What the task requires:
Restate, exactly and without pictures, the lines from the start of the listing below through the line holding "above the floor".
☆ ☆ ☆ ☆
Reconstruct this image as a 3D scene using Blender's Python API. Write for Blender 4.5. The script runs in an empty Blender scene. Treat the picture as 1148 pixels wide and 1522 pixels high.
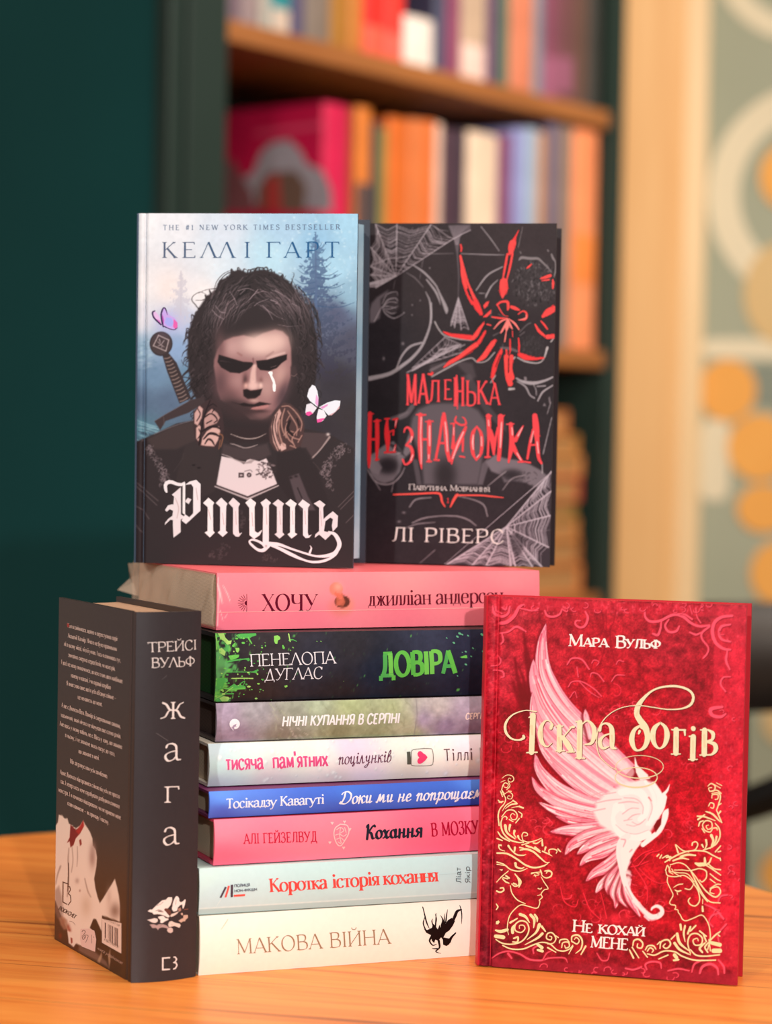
import bpy, bmesh, math, random
import numpy as np
from mathutils import Vector, Matrix
from mathutils.geometry import tessellate_polygon

SC = bpy.context.scene
COL = SC.collection
ZT = 0.75                      # height of the table top above the floor

# ------------------------------------------------------------------ camera
F_PX, CX, CY = 3400.0, 574.0, 761.0
PITCH, ROLL, HCAM = 0.02960, 0.01771, 0.29605
_fw = Vector((0, math.cos(PITCH), -math.sin(PITCH)))
_r0 = Vector((1, 0, 0)); _u0 = _r0.cross(_fw)
C_R = _r0 * math.cos(ROLL) + _u0 * math.sin(ROLL)
C_U = -_r0 * math.sin(ROLL) + _u0 * math.cos(ROLL)
C_P = Vector((0, 0, ZT + HCAM))
cam_d = bpy.data.cameras.new('camera'); cam = bpy.data.objects.new('camera', cam_d); COL.objects.link(cam)
m = Matrix((C_R, C_U, -_fw)).transposed().to_4x4(); m.translation = C_P
cam.matrix_world = m
cam_d.sensor_fit = 'VERTICAL'; cam_d.sensor_height = 24.0; cam_d.sensor_width = 24.0
cam_d.lens = F_PX / 1522.0 * 24.0
cam_d.clip_start = 0.05; cam_d.clip_end = 60
cam_d.dof.use_dof = True; cam_d.dof.focus_distance = 1.315
cam_d.dof.aperture_fstop = cam_d.lens * 0.001 / 0.0165
SC.camera = cam

# ------------------------------------------------------------------ light and exposure
SC.view_settings.view_transform = 'Standard'; SC.view_settings.look = 'None'
SC.view_settings.gamma = 1.0; SC.view_settings.exposure = 0.0
SC.view_settings.use_curve_mapping = False
W = bpy.data.worlds.new('world'); SC.world = W; W.use_nodes = True
W.node_tree.nodes['Background'].inputs[0].default_value = (1.0, 0.89, 0.79, 1)
W.node_tree.nodes['Background'].inputs[1].default_value = 0.26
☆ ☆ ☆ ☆
Written answer:
Reconstruct this image as a 3D scene using Blender's Python API. Write for Blender 4.5. The script runs in an empty Blender scene. Treat the picture as 1148 pixels wide and 1522 pixels high.
import bpy, bmesh, math, random
import numpy as np
from mathutils import Vector, Matrix
from mathutils.geometry import tessellate_polygon

SC = bpy.context.scene
COL = SC.collection
ZT = 0.75                      # height of the table top above the floor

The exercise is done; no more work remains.